With the recommended options above, you will be presented with a 32-bit data input. You will only need to provide one address per read or write and the generated memory controller will auto-increment the column address to perform two 16-bit writes or reads. THE READ AND WRITE TIMING DIAGRAMS DO NOT REPRESENT EVERY CONFIGURATION EXACTLY. YOU ONLY NEED TO PROVIDE ONE ADDRESS AND ONE 32-BIT DATA INPUT FOR THE CONFIGURATION WE CHOOSE.
Initialization
To use the SDRAM you must first reset and initialize the memory.
-To reset the MIG, hold the reset bar low for at least 200µs
-A clock cycle after reset goes low the put init command (3’b010) on the user_command_register (1)
-When the init_done line goes high (2), you can send your next command at anytime (3)
Write
The controller automatically handles the both blocks of data being written and all 32-bits of data are located on cntrl0_user_input_data. In addition to the handling of the data, the MIG also handles the row, column, and block selection and integrates all 3 of these into a simple 24-bit address cntrl0_user_input_address. Since we set the burst length of 2, each burst will consist of 1 set of data.
-Put the address of where you are writing to on user_input_address, put the data you want to write on user_input_data (3), and set the write command (3’b100) on the user_command_register. (1)

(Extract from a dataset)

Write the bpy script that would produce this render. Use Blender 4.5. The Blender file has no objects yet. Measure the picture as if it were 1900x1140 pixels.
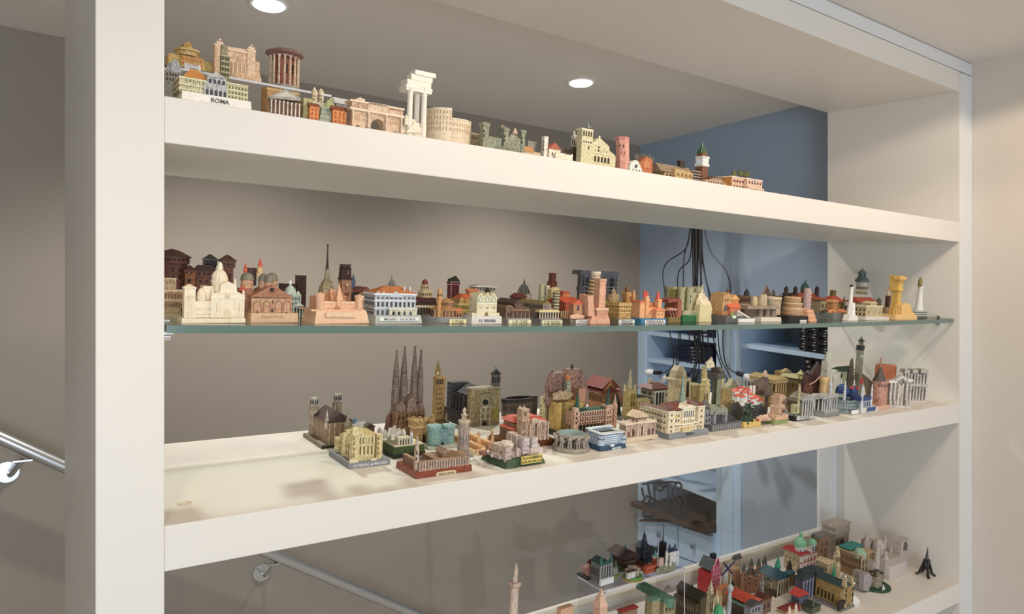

-When user_cmd_ack goes high, wait for 3 clock cycles (2)(4)
-Set burst_done to high for 2 clock cycles (5)
-Set the user_command_register to NOP (3’b000) (6)
-Wait until user_cmd_ack goes low again before sending another command (7)
Read
-Put the address of where you are writing to on user_input_address and set the write command (3’b110) on the user_command_register. (1)
-When user_cmd_ack goes high, command was accepted (2)
-Once user_data_valid goes high the data is available on user_output_data (3)(4)(5)
- Set burst_done to high for 2 clock cycles (6)
-Set the user_command_register to NOP (3’b000) (7)
-Wait until user_cmd_ack goes low again before sending another command (8)
Auto-refresh
If at any time the cntrl0_auto_ref_req goes high, you have 15 clock cycles to terminate any command or the data on the DDR SDRAM will become corrupt (due to not being able to process the autorefresh). So, when cntrl0_auto_ref_req goes high, just hold off any further operations until cntrl0_ar_done goes high. Once cntrl0_ar_done is asserted you can resume commanding the memory. Handling this issue is quite simple: just check cntrl0_auto_ref_req before starting any new commands and if it is high wait for cntrl0_ar_done to go high, otherwise just execute your desired commands as usual.
A list of interface signals can be found on page 295 of the MIG ipcore.